Again, telling Isaacson:

The older I get, the more I see how much motivation matters. The Zune was crappy because people at Microsoft don't really love music or art the way we do. We won because we personally love music. We made the iPod for ourselves, and when you're doing something for yourself or your best friend or family, you're not going to cheese out. If you don't love something you're not going to go the extra mile, work the extra weekend, challenge the status quo as much.

What is clear is that Jobs saw Apple as more of a band than a company. He was the lead singer, a mix of Dylan, Keith Richards, and the Beatles. The creative process was messy, often petulant, and included hurt feelings, wrong turns, and dead ends.

On Jan. 27, 2010, when Jobs took the stage in San Francisco to introduce the iPad, he explained the unusual chemistry of Apple that had made it possible for them to "Think Different": "The reason Apple can create products like the iPad is that we've always tried to be at the intersection of technology and liberal arts."

In a 1996 interview with NPR's Terry Gross, he explained how the blending of the humanities and computing was core to Apple's success:

I think our major contribution was in bringing a liberal arts point of view to the use of computers.... Our goal was to bring a liberal arts perspective and a liberal arts audience to what had traditionally been a very geeky technology and a very geeky audience.

In my perspective ... science and computer science is a liberal art; it's something everyone should know how to use, at least, and harness in their life. It's not something that should be relegated to five percent of the population over in the corner. It's something that everybody should be exposed to, and everyone should have mastery of, to some extent, and that's how we viewed computation and these computation devices.

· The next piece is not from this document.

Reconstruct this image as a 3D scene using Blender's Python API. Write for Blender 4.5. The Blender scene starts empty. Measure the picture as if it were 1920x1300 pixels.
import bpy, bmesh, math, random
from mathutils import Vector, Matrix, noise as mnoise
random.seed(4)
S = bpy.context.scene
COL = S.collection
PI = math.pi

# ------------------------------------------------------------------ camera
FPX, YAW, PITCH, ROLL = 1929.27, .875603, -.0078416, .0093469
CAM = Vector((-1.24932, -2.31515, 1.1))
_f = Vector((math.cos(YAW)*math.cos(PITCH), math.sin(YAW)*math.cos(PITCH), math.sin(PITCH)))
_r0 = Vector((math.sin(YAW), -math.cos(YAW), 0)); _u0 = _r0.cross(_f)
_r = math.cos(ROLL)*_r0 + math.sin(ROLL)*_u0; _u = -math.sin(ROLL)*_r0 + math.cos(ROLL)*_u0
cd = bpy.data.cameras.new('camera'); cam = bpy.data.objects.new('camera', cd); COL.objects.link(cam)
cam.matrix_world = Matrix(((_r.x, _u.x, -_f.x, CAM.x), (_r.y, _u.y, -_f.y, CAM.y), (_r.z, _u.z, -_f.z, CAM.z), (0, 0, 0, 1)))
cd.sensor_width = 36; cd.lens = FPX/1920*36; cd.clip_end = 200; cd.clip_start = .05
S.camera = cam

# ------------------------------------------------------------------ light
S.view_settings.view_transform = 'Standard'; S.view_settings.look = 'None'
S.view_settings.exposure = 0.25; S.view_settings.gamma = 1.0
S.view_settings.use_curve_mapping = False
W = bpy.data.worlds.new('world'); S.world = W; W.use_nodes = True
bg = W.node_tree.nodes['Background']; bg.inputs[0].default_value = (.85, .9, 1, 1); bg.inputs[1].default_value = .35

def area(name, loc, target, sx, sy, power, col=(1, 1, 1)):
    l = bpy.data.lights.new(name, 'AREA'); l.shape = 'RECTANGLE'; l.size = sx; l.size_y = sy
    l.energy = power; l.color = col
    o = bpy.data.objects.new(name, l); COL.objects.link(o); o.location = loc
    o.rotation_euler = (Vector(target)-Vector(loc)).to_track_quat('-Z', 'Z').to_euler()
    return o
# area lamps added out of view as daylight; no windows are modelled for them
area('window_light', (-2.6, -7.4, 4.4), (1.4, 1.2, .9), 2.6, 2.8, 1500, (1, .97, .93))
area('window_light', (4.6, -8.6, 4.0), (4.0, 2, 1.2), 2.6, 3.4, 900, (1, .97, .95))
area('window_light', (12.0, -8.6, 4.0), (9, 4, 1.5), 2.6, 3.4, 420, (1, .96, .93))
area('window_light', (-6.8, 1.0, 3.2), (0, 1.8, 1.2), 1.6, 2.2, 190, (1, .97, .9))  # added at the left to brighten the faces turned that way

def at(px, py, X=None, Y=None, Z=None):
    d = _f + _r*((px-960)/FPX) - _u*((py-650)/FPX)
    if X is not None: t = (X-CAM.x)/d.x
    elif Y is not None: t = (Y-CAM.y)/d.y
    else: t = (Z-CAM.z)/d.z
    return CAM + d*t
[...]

And Jobs, at the iPad 2 launch in March 2011, had this to say: "Technology alone is not enough.... It's technology married with liberal arts, married with the humanities, that yields us the result that make our hearts sing."

What Jobs had was a love of the spirit and practice of creation, but not any of the conventional artistic outlets. Instead, he turned what had been simply tools into tools that were themselves objects of beauty and art. The reason why creators love apple is because Apple created a bridge between art and science, and that is the bridge to the future.